Morales has announced he will introduce a resolution at the gathering demanding an end to the U.S. “blockade.” A Nicaraguan deputy foreign minister told reporters in Managua that Ortega would also raise the issue and demand that the embargo be lifted.
And Chavez has been the most outspoken critic, accusing the U.S. of violating Cuba’s rights, citing the embargo, Cuba’s nonattendance at this weekend’s summit, and its continued exclusion from the Organization of American States (OAS), the summit organizers. Havana was expelled from the body in 1962.
“It would be unfortunate if the principal theme of this meeting turned out to be Cuba,” Jeffrey Davidow, special advisor to Obama for the Summit of the Americas, told a State Department briefing last week.
“We would prefer, obviously, to focus on what we have been preparing for, but there is no effort on our part to try to stifle conversation on any topic.”
Davidow said the U.S. hoped that Cuba would at some point change in ways that would allow it “to rejoin the inter-American community. But it will not be at this summit.”
A draft of the final Summit of the Americas declaration does not include references to Cuba.
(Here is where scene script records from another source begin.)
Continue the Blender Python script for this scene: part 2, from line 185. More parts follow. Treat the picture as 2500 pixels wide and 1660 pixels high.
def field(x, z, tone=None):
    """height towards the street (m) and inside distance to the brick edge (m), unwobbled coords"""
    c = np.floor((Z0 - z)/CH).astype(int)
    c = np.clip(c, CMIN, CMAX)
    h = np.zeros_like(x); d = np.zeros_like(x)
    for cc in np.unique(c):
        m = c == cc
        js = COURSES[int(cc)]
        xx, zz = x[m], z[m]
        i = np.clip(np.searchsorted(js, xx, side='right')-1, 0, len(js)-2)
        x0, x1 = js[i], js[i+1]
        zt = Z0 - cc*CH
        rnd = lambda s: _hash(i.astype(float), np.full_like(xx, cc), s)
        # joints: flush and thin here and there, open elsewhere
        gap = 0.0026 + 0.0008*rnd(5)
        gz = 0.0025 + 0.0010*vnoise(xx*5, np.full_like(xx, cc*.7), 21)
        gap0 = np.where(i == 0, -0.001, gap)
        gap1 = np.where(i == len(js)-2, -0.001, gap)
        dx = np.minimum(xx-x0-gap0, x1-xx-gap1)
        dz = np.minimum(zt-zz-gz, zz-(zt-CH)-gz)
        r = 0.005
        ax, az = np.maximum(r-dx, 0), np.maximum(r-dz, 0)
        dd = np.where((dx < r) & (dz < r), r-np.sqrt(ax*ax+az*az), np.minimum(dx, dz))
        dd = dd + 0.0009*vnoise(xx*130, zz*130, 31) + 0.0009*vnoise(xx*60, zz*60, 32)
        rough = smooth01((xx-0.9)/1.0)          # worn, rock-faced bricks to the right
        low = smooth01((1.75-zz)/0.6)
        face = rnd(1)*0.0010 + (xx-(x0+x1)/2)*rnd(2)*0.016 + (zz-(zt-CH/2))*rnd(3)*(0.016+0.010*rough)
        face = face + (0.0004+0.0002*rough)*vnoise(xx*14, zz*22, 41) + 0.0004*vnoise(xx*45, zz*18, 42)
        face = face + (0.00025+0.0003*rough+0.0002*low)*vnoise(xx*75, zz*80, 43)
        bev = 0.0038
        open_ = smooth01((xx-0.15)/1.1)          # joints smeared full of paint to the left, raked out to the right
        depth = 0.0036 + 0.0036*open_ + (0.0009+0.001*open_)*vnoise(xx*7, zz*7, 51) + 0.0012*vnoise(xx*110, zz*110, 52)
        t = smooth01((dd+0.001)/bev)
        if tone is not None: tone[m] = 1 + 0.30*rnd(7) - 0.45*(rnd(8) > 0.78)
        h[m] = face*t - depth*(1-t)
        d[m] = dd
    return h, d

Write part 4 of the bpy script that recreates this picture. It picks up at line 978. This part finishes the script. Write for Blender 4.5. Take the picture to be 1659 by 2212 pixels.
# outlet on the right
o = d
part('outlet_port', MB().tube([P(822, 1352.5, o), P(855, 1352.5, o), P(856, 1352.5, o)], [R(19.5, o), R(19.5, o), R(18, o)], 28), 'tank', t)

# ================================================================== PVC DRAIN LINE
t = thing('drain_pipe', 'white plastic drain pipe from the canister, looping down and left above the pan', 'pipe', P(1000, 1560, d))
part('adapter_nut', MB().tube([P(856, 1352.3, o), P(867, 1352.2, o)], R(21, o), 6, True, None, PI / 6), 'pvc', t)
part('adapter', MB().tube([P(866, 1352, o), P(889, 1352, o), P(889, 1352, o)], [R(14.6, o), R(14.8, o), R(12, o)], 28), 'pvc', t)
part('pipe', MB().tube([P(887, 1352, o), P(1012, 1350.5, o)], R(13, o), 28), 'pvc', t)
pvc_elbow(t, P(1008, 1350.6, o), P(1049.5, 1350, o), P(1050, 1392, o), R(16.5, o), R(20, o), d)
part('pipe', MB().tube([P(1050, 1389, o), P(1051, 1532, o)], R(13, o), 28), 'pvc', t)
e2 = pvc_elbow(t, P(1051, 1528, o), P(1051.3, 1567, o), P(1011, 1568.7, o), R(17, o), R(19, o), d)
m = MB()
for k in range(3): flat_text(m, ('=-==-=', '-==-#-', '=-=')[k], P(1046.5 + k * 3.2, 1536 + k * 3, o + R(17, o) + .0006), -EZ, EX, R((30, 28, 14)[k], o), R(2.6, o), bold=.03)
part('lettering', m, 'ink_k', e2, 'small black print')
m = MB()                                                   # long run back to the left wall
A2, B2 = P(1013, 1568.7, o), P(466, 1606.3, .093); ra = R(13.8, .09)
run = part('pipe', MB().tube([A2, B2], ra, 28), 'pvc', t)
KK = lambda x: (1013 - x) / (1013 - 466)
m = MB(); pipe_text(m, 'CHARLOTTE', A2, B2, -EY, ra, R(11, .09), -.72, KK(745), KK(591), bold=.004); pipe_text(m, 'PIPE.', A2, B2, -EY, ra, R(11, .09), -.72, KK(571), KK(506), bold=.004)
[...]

Davidow said negotiations on the document had been completed.
According to Venezuelan media reports, however, the Venezuelan and Nicaraguan governments were this week still holding up final agreement on the text, unhappy about provisions highlighting the role of the OAS in the upholding of human rights and resolution of differences among states.
Chavez, who has refused to endorse parts of previous Summit of the Americas declarations, has a rocky relationship with the OAS. He has described it as Washington’s “Colonial Office” and has threatened on occasion to withdraw over its criticism of some of his policies.
Fidel Castro in a newspaper column Tuesday rubbished the notion that Cuba even wanted to be readmitted to the “loathsome” OAS, saying the organization “has not rendered any single service to our peoples.”
Bilateral meeting?
The summit will provide Obama with his first opportunity to make good on his campaign assertion that he would be willing to meet with leaders of countries hostile to the U.S., including Venezuela.
(Asked at the time whether he would “without precondition, during the first year of your administration … [meet] with the leaders of Iran, Syria, Venezuela, Cuba and North Korea,” he replied in the affirmative, describing as “ridiculous” the notion that not talking to such countries was punishing them.)
At a White House briefing this week, Denis McDonough, director of strategic communications at the National Security Council, said Obama would be “looking for opportunities to have individual meetings with some of our friends” on the summit sidelines, but said he could not give further details.
Earlier, Davidow said in response to a question about the possibility of an Obama-Chavez bilateral meeting that the structure of the meetings – including one session with no-one other than the 34 leaders in the room – “offers ample opportunity for discussions amongst the presidents.”
One of many unresolved and sensitive issues is the expulsion last year of the American ambassadors in Caracas and La Paz.
Chavez declared Ambassador Patrick Duddy persona non grata last September, one day after Morales kicked out the U.S. ambassador to Bolivia, Phillip Goldberg, alleging interference in his country’s internal affairs.
“When there’s a new government in the United States, we’ll send an ambassador, Chavez said at the time, adding that it should be “a government that respects Latin America.”
The U.S. is response expelled the Venezuelan and Bolivian ambassadors.
Davidow, himself a former ambassador to Venezuela and Mexico, said the administration would like to see the diplomatic relationship with both countries restored, but he did not think the issue would be “a principal point” for Obama at the summit.
Brazilian President Luiz Inacio Lula da Silva, a key regional leader sometimes upstaged by the strident Chavez, is viewed by some regional commentators and analysts as a figure who could play a mediating role at the summit.
Brazilian Foreign Minister Celso Amorim said last week Brazil could help facilitate rapprochement between the U.S. and Venezuela, and voiced optimism that better relations were on the horizon.
Da Silva, described as a “moderate leftist,” has cordial ties with Venezuela. Invited to the White House last month, he was the first Latin American leader to meet with Obama. The two met again at the G-20 summit in London.
“I know how to move between political camps,” the Brazilian leader told a German publication last year, in reference to his warm relationships with the Castro brothers and with President Bush.